Но средневековый страх, как и остальные феномены ментальности тех веков, многосложен. И это потому, что в жизни была не только пугающая изменчивость, но и незыблемый порядок. Вряд ли какая другая эпоха имела столь хорошо разработанную иерархию небесных и земных сил. Над этим трудились отцы церкви и теологи, королевские министры и правоведы. Средневековье известно не только необузданными страстями, но также ученой схоластикой и юридической казуистикой. Человек того времени видел в Боге творца незыблемого порядка, в котором ему, человеку, отводилось незыблемое место.
Религиозный «страх господень» — синоним совести, а светское бесстрашие воспринимается как отсутствие морали и даже как богоборчество и демонизм. Священное содрогание перед тайной божественного могущества совсем не похоже на страхи перед демонами, наоборот, оно в родстве с уверенностью в неотвратимости воздаяния и спокойствием, граничащим с фатализмом («Все в руке божьей»).
Страшную зыбкость мира питают скорее миф и магия — такие же столпы средневекового мировосприятия, как и христианская вера. Ведь средние века, по Соловьеву, — это компромисс между христианством и язычеством.

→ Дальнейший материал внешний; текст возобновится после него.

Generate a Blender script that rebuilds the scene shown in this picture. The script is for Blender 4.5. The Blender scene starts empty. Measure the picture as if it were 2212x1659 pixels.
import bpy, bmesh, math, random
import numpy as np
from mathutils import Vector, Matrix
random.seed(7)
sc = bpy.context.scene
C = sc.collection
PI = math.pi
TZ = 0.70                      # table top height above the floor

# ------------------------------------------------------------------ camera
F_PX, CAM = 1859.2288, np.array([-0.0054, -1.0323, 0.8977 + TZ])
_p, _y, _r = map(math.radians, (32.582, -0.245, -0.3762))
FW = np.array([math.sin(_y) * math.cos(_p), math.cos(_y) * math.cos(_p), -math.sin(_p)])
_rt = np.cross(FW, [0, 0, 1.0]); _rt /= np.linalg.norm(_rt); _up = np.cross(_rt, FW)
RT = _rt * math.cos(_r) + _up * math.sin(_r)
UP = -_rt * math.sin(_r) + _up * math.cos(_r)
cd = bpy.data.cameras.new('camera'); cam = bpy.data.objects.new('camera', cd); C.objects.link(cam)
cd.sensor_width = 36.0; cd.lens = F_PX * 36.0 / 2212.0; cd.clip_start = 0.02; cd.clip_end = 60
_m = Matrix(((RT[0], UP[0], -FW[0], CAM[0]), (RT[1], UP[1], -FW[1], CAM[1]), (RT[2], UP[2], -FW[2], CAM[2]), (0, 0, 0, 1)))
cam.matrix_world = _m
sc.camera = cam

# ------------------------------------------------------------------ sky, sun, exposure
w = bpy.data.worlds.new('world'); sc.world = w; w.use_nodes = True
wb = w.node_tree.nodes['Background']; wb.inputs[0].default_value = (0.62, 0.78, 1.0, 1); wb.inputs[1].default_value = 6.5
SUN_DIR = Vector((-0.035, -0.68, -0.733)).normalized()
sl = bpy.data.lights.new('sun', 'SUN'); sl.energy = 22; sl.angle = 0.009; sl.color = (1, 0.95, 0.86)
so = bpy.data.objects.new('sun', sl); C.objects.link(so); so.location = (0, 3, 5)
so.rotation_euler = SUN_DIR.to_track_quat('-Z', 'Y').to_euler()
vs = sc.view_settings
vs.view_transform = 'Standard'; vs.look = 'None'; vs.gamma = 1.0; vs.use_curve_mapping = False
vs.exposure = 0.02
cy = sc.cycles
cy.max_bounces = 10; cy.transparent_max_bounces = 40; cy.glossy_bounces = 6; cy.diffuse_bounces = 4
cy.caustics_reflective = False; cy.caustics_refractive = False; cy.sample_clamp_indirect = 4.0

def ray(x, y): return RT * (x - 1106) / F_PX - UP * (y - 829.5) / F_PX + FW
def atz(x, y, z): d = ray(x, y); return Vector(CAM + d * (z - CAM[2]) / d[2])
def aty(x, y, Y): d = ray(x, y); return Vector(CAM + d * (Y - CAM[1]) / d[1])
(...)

Иначе говоря, компромисс (но и противоборство) между книжно-ученым и народным, серьезным и карнавальным.
Заключение
В сочинении Хёйзинги можно встретить противоречащие сказанному сейчас или по видимости противоречащие суждения,— коль скоро есть такая логика, которую схватывает сознание историка, а Хёйзинга относится к числу тех историков, у которых выявляемое и осмысляемое сознательно (как методологический принцип и исторический тезис) несравненно уже того, что достигается или «творится» в их книгах. В «Науке истории» Хёйзинги (1937) можно прочитать: «Ни историческому, ни философскому мышлению не ведомо, «сегодня». История всегда ставит вопрос так: для чего, куда? Это—наука, в особой степени ориентирующаяся на финальность»[2,39]. Надо полагать, что в этих словах многое остается благим пожеланием, что-то диктуется желанием отмежеваться от ложно понятой «актуальности». Что же касается рассмотрения исторических событий, то независимо от того, насколько такой взгляд верен, «Осень Средневековья» дает пример работы, совершенно не озабоченной ничем «актуальным», между тем как ее скрытой темой является «финальность» в смысле завершения истории вообще.